I filled a good part of my commuting time on the train reading and writing. In fact, in the first year of my commute I composed the first draft of a novel. (Interestingly, as I began to make more and more friends on the GO train, my productivity decreased. Yes, chatting with friends was fun, but it had a negative impact on my writing)
I traded the 3 hour daily commute in shortly after my son turned 2 to work at Titles Bookstore McMaster University. I was barely seeing him, and the 10 minute commute to McMaster was a delightful change. It was good to return to the physical world of bookselling and fascinating to re-learn all the things I'd spent the previous fourteen years learning. Academic bookselling was an entirely different beast with rules I was simply not familiar with.
My time at McMaster was a good one.
But, after five years, it came time for another change.
I decided to leave right after the last Rush period this year. The last day of September 2011 was my last day.

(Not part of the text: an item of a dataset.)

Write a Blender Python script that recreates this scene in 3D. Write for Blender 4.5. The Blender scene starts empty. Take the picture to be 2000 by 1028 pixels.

It was difficult to leave a job that I quite enjoyed and was so passionate about. But I was leaving to partake in a incredible new journey, a delightful new role and for a company that I had admired since their very first days.
I started as Director of Self-Publishing & Author Relations at Kobo in October 2011. Having spent the past three years building up a self-publishing business via the Espresso Book Machine at McMaster, it was the right move at the right time for me. I got to expand upon an activity that I was incredibly passionate about and return to a similar role that I enjoyed when I was a data-wrangler before I left for McMaster.
The only down-side, it seemed, apart from being able to regularly work on the sales floor and put books directly into customer's hands and all the greatness that comes from that face to face interaction with book lovers, was a return to the commute.
And, given Kobo's location in Toronto, it wouldn't be a simple GO train ride. The passenger train route would likely add an additional half hour to 40 minutes to each way's journey (if I wanted to start as early as I like to start each day). The other option was to drive in.
Admittedly, I was worried about the daily drive in to Toronto.
But I have made the best of it.
With audio books.
Yes, even on the days where the traffic can be nail-biting, steering-wheel poundingly frustrating, I just sit back and listen to either the slew of podcasts that I subscribe to or one of the many audio books I have enjoyed since starting my job. Since the beginning of November (less than a month and a half), I have listened to 9 audio books.
For a person who values reading, and has always wanted to get more reading done but not been so good at reading quicker nor finding time to get as much reading done as possible (you see, whenever I spend a good deal of time that I could be reading writing - another passion that I hold dear), this daily commute has been a blessing.
In less than two months I turned what would have been wasted time into the consumption of books that would normally have taken me 4 or 5 months to read.
Got to love that.
So, three cheers for great audio books.
Three cheers for filling in my time with a useful, worthwhile and delightful activity.
And three cheers for an exciting new job that I adore!
If anyone is counting, that's nine cheers. The same number of audio books I've "read" so far since I've started my new job.